EXERCISE DESCRIPTION
The exercise asks you to copy every line below in which "pixels" appears.

EXERCISE INPUT
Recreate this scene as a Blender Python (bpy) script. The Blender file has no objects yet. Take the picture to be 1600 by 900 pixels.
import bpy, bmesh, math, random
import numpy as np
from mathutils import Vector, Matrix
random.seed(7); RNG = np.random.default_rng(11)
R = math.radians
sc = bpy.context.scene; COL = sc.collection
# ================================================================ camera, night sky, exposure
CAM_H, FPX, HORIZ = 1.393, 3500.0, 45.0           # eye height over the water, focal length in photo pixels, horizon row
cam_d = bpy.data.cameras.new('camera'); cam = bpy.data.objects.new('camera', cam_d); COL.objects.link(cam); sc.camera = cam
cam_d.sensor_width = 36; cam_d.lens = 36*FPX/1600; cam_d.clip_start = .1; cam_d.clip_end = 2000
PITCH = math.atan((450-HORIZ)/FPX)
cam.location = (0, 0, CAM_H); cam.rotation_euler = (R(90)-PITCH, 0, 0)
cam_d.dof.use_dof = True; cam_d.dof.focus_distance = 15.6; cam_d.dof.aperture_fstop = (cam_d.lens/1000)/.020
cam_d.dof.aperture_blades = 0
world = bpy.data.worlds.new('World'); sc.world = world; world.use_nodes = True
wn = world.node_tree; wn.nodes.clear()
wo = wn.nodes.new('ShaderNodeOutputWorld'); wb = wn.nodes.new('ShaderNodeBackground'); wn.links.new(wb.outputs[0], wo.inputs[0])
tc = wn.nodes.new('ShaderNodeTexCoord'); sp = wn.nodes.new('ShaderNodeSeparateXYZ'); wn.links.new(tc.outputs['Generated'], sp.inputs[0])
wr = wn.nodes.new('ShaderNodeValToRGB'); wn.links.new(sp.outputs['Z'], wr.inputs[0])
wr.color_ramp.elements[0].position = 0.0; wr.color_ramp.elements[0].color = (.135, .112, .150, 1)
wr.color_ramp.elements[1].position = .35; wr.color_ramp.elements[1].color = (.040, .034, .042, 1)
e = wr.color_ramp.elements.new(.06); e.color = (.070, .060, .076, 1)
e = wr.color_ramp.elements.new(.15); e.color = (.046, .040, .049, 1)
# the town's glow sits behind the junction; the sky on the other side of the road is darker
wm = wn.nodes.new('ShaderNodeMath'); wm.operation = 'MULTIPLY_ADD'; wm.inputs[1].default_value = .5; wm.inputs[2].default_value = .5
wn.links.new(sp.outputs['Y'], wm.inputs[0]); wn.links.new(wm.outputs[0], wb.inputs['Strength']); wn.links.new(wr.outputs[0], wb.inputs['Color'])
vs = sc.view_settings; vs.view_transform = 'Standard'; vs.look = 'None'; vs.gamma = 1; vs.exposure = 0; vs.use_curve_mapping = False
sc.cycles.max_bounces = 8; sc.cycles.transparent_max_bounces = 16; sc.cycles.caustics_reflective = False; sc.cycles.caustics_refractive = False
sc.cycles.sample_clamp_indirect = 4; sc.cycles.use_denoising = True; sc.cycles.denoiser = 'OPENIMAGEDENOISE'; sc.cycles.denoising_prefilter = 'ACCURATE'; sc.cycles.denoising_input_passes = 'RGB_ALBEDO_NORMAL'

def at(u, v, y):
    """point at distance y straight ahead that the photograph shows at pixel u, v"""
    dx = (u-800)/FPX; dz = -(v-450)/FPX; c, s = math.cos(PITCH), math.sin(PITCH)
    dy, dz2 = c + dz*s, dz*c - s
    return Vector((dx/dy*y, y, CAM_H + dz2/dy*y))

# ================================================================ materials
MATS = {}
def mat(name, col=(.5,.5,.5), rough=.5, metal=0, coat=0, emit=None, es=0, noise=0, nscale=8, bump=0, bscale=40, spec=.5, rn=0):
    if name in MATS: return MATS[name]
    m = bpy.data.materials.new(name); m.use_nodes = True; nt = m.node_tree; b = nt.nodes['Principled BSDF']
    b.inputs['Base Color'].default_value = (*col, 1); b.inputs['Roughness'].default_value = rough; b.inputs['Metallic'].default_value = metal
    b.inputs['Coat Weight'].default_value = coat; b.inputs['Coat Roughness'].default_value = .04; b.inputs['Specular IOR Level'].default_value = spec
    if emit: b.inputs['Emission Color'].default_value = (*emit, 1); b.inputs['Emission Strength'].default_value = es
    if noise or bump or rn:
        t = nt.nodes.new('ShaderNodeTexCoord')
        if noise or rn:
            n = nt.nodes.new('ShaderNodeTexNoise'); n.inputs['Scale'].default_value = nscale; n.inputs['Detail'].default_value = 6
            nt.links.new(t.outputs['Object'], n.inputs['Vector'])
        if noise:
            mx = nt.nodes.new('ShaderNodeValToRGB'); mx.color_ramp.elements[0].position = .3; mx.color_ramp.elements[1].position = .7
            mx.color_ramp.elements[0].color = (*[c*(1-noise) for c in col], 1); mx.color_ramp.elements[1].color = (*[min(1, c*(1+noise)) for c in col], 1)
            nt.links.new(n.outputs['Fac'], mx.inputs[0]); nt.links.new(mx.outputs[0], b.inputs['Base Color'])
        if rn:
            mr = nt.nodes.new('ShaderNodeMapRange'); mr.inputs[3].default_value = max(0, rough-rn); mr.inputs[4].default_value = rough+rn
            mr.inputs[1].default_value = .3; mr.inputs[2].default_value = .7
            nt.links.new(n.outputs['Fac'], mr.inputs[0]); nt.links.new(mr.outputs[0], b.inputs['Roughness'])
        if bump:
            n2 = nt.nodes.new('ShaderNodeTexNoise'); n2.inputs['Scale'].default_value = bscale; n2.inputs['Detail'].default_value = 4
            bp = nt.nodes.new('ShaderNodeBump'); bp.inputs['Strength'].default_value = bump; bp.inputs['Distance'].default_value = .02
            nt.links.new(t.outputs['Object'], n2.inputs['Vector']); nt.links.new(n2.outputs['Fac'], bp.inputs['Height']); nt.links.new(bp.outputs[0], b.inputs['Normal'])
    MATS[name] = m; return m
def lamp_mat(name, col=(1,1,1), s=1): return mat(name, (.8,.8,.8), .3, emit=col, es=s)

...

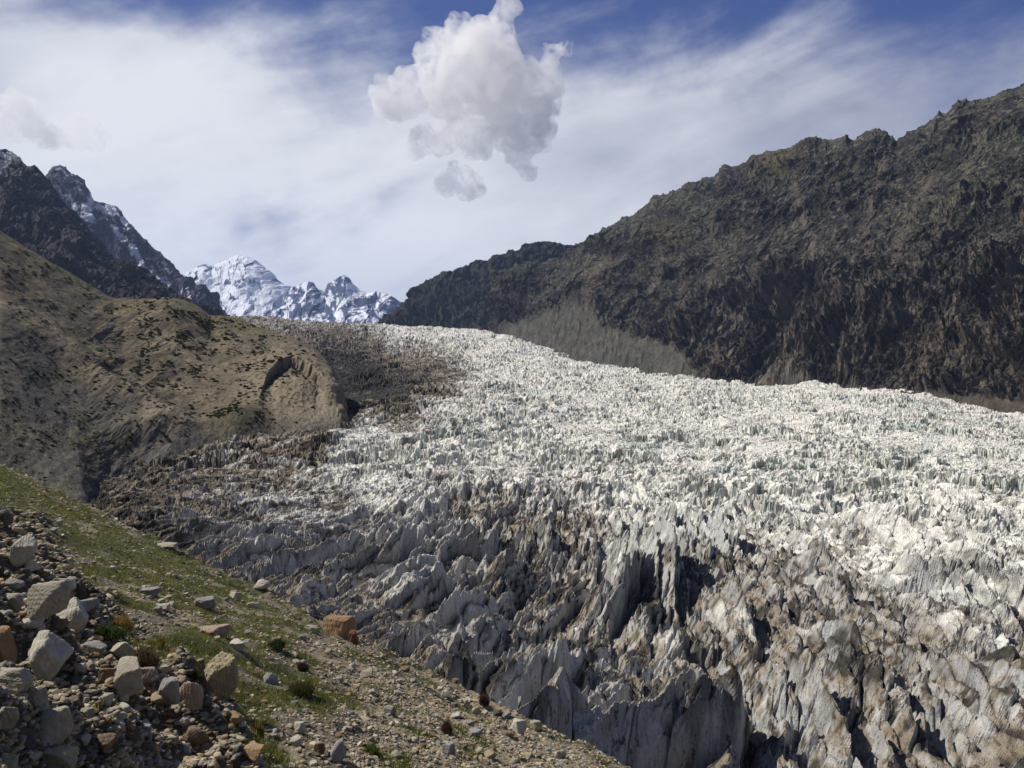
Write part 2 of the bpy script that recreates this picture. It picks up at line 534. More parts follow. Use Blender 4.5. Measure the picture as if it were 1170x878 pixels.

ANSWER BELOW
Recreate this scene as a Blender Python (bpy) script. The Blender file has no objects yet. Take the picture to be 1600 by 900 pixels.
CAM_H, FPX, HORIZ = 1.393, 3500.0, 45.0           # eye height over the water, focal length in photo pixels, horizon row
Write part 2 of the bpy script that recreates this picture. It picks up at line 534. More parts follow. Use Blender 4.5. Measure the picture as if it were 1170x878 pixels.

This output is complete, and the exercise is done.